On dokuzuncu yüzyılın kadınları için de belirli kurallar geçerliydi. Ev işlerinde rahat hareket edecek giysiler seçilirken, dış giyimde açık pastel renkler, kurdeleler, danteller ve fiyonklar kullanılır, giysilerin fazla gösterişli olmamasına dikkat edilirdi. Viktorya dönemi kadınının giyim kuşamı, yalnızca mesaj taşımakla kalmadı; aynı zamanda kadının davranışının kalıba sokulması amacına da hizmet etti. O günün kadınları üzerine yapılan incelemeler 1879 yıllarının İngiliz kadının giysilerinin dizlerine dolandığını, çektikleri sıkıntıları bir kat artırdığını ve hareket yeteneklerini ortadan kaldırdığını göstermiştir.
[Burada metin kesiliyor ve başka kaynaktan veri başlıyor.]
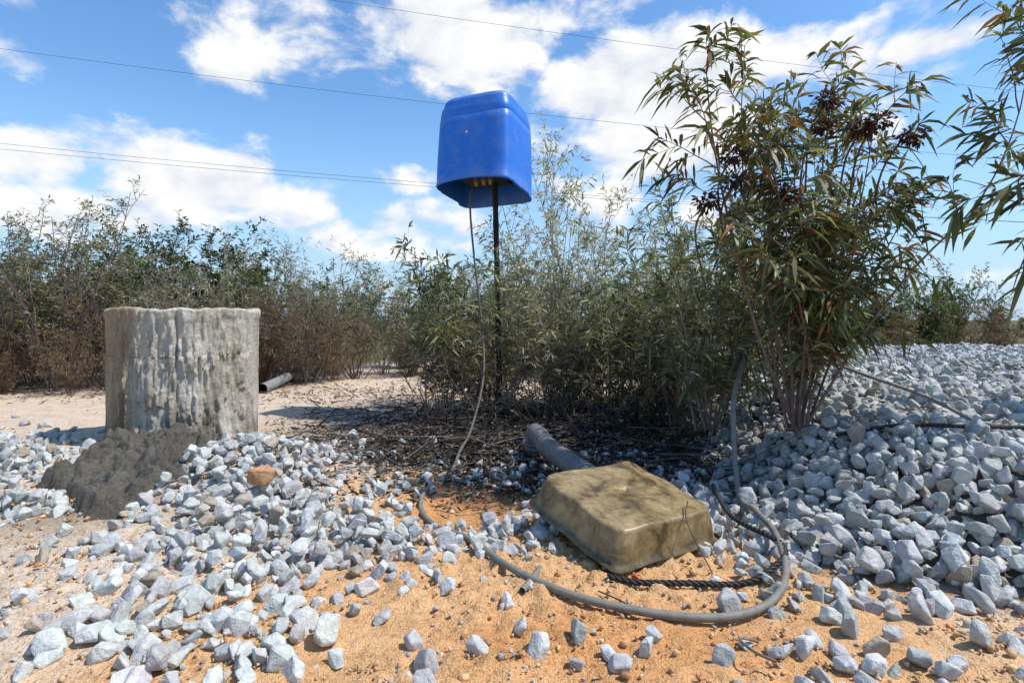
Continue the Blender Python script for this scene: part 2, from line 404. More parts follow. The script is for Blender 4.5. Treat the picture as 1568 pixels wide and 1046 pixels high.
prof = [(0, 1.0), (.012, 1.014), (.022, 1.0), (.10, 1.0), (.22, .99), (.33, .972), (.366, .966), (.370, .954), (.378, .952), (.382, .960), (.42, .935), (.448, .91)]
for q in np.linspace(0, 1, 11)[1:]:
    a = q * math.pi / 2; prof.append((.448 + .045 * math.sin(a), .91 - .16 * (1 - math.cos(a))))
prof += [(.496, .55), (.498, .3), (.499, .02)]
rg = []
for (z, s) in prof:
    p = rrect(.222 * s, .202 * s, 7.0 if z < .44 else 5.6)
    zz = np.full(nu, z)
    if z < .3:
        w = 1 - z / .3
        zz = zz + w * (.026 * np.cos(p[:, 0] / .222 * 1.4) * (p[:, 1] < -.1) - .012 * (p[:, 1] > .1) - .012)
    rg.append(np.concatenate([p, zz[:, None]], 1))
Vc = np.concatenate(rg); i = np.arange(len(prof) - 1)[:, None] * nu; j = np.arange(nu)[None]
F = np.stack([i + j, i + (j + 1) % nu, i + nu + (j + 1) % nu, i + nu + j], -1).reshape(-1, 4)
A = Acc(); A.add(Vc, F, (0, 0, 1)); sh = A.make('shell', [M_blue], parent=par)
so = sh.modifiers.new('thick', 'SOLIDIFY'); so.thickness = .004; so.offset = -1
M_brass = mat_col('brass', .5, 60, .3, .2, .001)
A = Acc()
for k, xx in enumerate((-.0, .045, .085)):
    tube(A, [(xx, -.11, .0), (xx, -.11, .03)], .010, 6, (.36, .27, .14), cap=True)
    tube(A, [(xx, -.11, .02), (xx, -.11, .10)], .016, 12, (.18, .14, .09), cap=True)
A.make('brass_fittings', [M_brass], smooth=False, parent=par)
A = Acc(); v = np.array([[-.12, -.14, .06], [.12, -.14, .06], [.12, .1, .06], [-.12, .1, .06], [-.12, -.14, .3], [.12, -.14, .3], [.12, .1, .3], [-.12, .1, .3]])
A.add(v, np.array([[0, 3, 2, 1], [4, 5, 6, 7], [0, 1, 5, 4], [1, 2, 6, 5], [2, 3, 7, 6], [3, 0, 4, 7]]), (.03, .03, .03)); A.make('junction_box', [M_bark], smooth=False, parent=par)
A = Acc()
tube(A, [(-.02, -.2005, .27), (-.02, -.190, .27)], .0065, 10, (.8, .75, .6), cap=True); A.make('white_spot', [M_brass], parent=par)  # added pale disc standing in for the small white spot hole in the shell

A = Acc()
pp = spline([(-.075, 3.2, -.1), (-.073, 3.2, .3), (-.083, 3.205, .75), (-.093, 3.2, 1.2), (-.10, 3.2, 1.45)], 14)
rd = .0165 + .0022 * vnoise(np.arange(len(pp)) * .9, np.zeros(len(pp)), seed=90)
tube(A, pp, rd, 6, (.022, .018, .016), cap=True)
A.make('wooden_stake', [M_bark], smooth=False)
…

Dar bluzlar ve dar yenler, kabarık etekler, ayak bileklerine kadar uzanan giysiler ve yerlere değen uzun kadın külotları… Bunların hepsi kadının hareket yeteneğini sınırlamaktaydı.
On dokuzuncu yüzyıl boyunca tüm İngiltere ve Amerika’da evrensel boyutta denebilecek yaygınlıkta giyilen, bağlarla sımsıkı oturtulan “sıkı bağlı korseler” in o günün kadınlarının sıkışmışlığını yansıtması bakımından ilginçtir. Şeritli sıkı korselerin savunucuları, “disiplin”, “boyun eğme”, “bağlılık” gibi şeylerden söz ediyorlardı. Bu korselere karşı çıkanlar, onu Çinlilerin ayak bağlama uygulamasına benzettiler ve deformasyona yol açtığı görüşünde direttiler; belin, yumuşak, kemiksiz bölgelerindeki yaşamsal organları sıkıştırmasından, kaburgaları yerinden oynatmasından ve genel olarak zayıflığa, bitkinliğe, halsizliğe yol açmasından kaygı duydular.
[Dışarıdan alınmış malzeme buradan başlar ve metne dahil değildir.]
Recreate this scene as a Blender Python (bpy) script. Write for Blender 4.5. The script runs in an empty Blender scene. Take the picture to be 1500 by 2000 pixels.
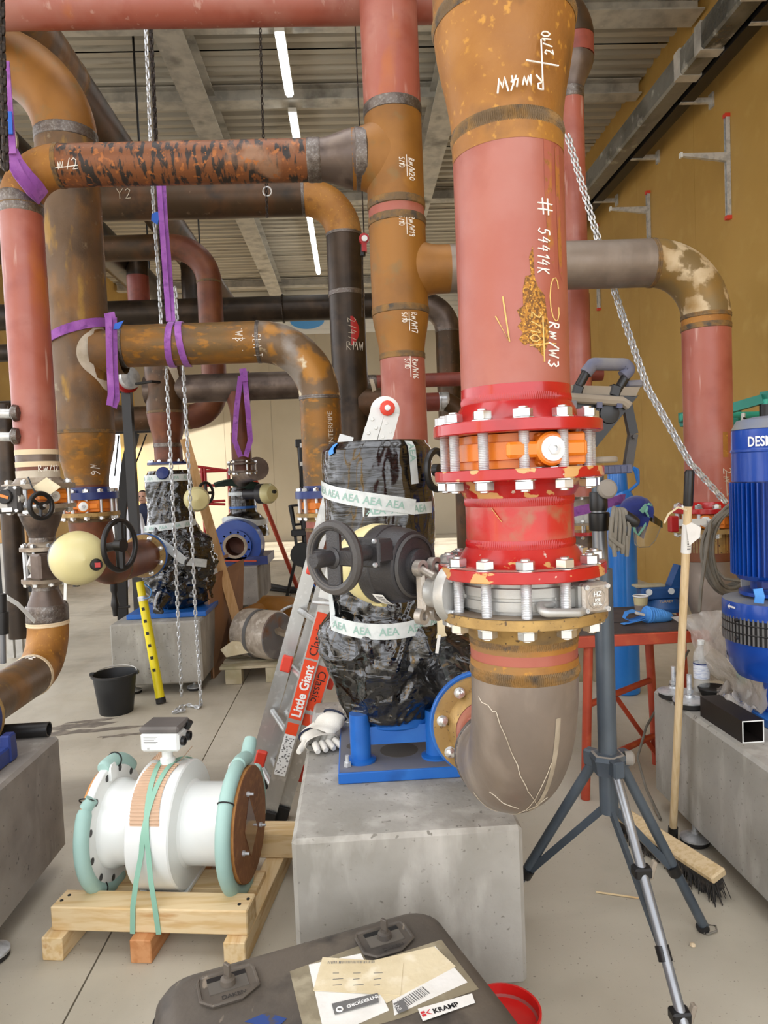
import bpy, bmesh, math, random
from mathutils import Vector as V, Matrix, Quaternion, noise
random.seed(7)
sc = bpy.context.scene
C = sc.collection
PI = math.pi
# ------------------------------------------------------------------ camera, world, sun, exposure
F, CX, CY, CAMZ = 1400.0, 750.0, 1000.0, 1.5
YAW, PITCH, ROLL = math.radians(2.45), math.radians(2.8), math.radians(2.4)
_f = V((math.sin(YAW)*math.cos(PITCH), math.cos(YAW)*math.cos(PITCH), -math.sin(PITCH)))
_r0 = V((math.cos(YAW), -math.sin(YAW), 0)); _u0 = _r0.cross(_f)
_r = _r0*math.cos(ROLL) - _u0*math.sin(ROLL); _u = _u0*math.cos(ROLL) + _r0*math.sin(ROLL)
cam = bpy.data.objects.new('camera', bpy.data.cameras.new('camera')); C.objects.link(cam)
cam.matrix_world = Matrix(((_r.x, _u.x, -_f.x, 0), (_r.y, _u.y, -_f.y, 0), (_r.z, _u.z, -_f.z, CAMZ), (0, 0, 0, 1)))
cam.data.sensor_fit = 'VERTICAL'; cam.data.sensor_height = 36.0; cam.data.lens = F/2000*36.0
cam.data.clip_start = 0.05; cam.data.clip_end = 300
sc.camera = cam
w = bpy.data.worlds.new('daylight'); sc.world = w; w.use_nodes = True
w.node_tree.nodes['Background'].inputs[0].default_value = (0.93, 0.95, 1.0, 1)
w.node_tree.nodes['Background'].inputs[1].default_value = 2.6
sl = bpy.data.lights.new('sun', 'SUN'); sl.energy = 18.0; sl.angle = 0.01; sl.color = (1.0, 0.95, 0.86)
sun = bpy.data.objects.new('sun', sl); C.objects.link(sun)
sun.rotation_euler = V((-1.0, 0.25, -0.23)).to_track_quat('-Z', 'Y').to_euler()
sc.view_settings.view_transform = 'Standard'; sc.view_settings.look = 'None'
sc.view_settings.gamma = 1.0; sc.view_settings.use_curve_mapping = False
sc.view_settings.exposure = 0.34

def at(px, py, Y):
    """world point on the plane y = Y seen at photo pixel (px, py)"""
    d = _f + _r*((px-CX)/F) - _u*((py-CY)/F)
    return V((0, 0, CAMZ)) + d*(Y/d.y)
def atz(px, py, z):
    d = _f + _r*((px-CX)/F) - _u*((py-CY)/F)
    return V((0, 0, CAMZ)) + d*((z-CAMZ)/d.z)
def mpp(Y): return Y/F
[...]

Günümüzde iş görüşmesine giden bir erkeğin giysi seçimi evrensel kalıplarla belirlenmiştir: gömlek, ceket, kumaş pantolon ve kravat. Kumaş pantolon yerine jean pantolon seçiminin yapılması işveren tarafından saygısızlık veya umarsızlık olarak algılanır. Erkek bir Hippi’nin uzun saçları kendi çevresinde cinsiyet rollerinden bağımsız olma, bunları aşmış olma anlamı taşırken, muhafazakâr biri için bu tip saç şekli sapkınlığı ifade eder.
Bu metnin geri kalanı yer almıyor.